パートナーは「私は3億はもらわないと嫌」と言った。
そうだよな、有名人になるってそれぐらい嫌だよな。
とはいえ、思ったことを書きとめるだけであればブログではなくグーグルドキュメントにでも書いておけば良いわけで、実際、読んだ本で気になった文章などはグーグルドキュメントにメモを残し続けている。
本を読みながらマイクに向かって文章を読み上げてメモを取ったりもする。
このブログもそういったメモの類の一つだが、ブログにアップするという行為に人に読んでもらいたいと意図がないといえばウソになる。
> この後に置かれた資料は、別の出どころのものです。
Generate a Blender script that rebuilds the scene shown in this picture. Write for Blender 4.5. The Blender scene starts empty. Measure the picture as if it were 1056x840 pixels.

でも、間違っても有名ブロガーのようにはなりたくない。
零細ブログであることが心の底からありがたいと思っている。
今のように日本全国のうちの数十人の方に細々と読まれているという状態がなんとも心地良い。
だから絶対にバズりたくない。
もちろん、多くの人に読まれる文章を書く能力はないし、万人に好かれるような内容を書いてないのだが、どこかでバズって有名になったりしたら、ここまで好き勝手に書いている手前、ブログそのものを消すか、旅の写真など含めて写真をネット上から全消しするしかないよなあ~。
まあ、後になって消しても遅いだろうが。
有名税は有名になりたい人やテレビに出ても構わない人が払う分にはいいだろうと思う。
かわいそうなのは、秀逸な会社を作ったり、突出した才能を持って名が知られたり、スポーツで好成績を収めてしまったがために有名になってしまった人である。
どうしても有名になりたくない天才はどうすれば良いというのだろうか。
有名にならないためには、実績を上げないようにしたり手を抜くしかないのだろうか。
唱歌、仰げば尊しに、「身を立て 名を挙げ、やよ 励めよ。」という歌うだけで背筋が伸びる美しい一節がある。
でも今は、身を立てたり、名を挙げたりしたら本当に最悪だから、際立つほどには励みたくない世の中である。
昔は、匿名で多額の寄付をする人のことを「偉い!奥ゆかしい!」としか思ってこなかったが、今は皆に尊敬されることですら有名になりたくないという気持ちが痛いほどわかる。
有名人の人生に深く同情を申し上げる。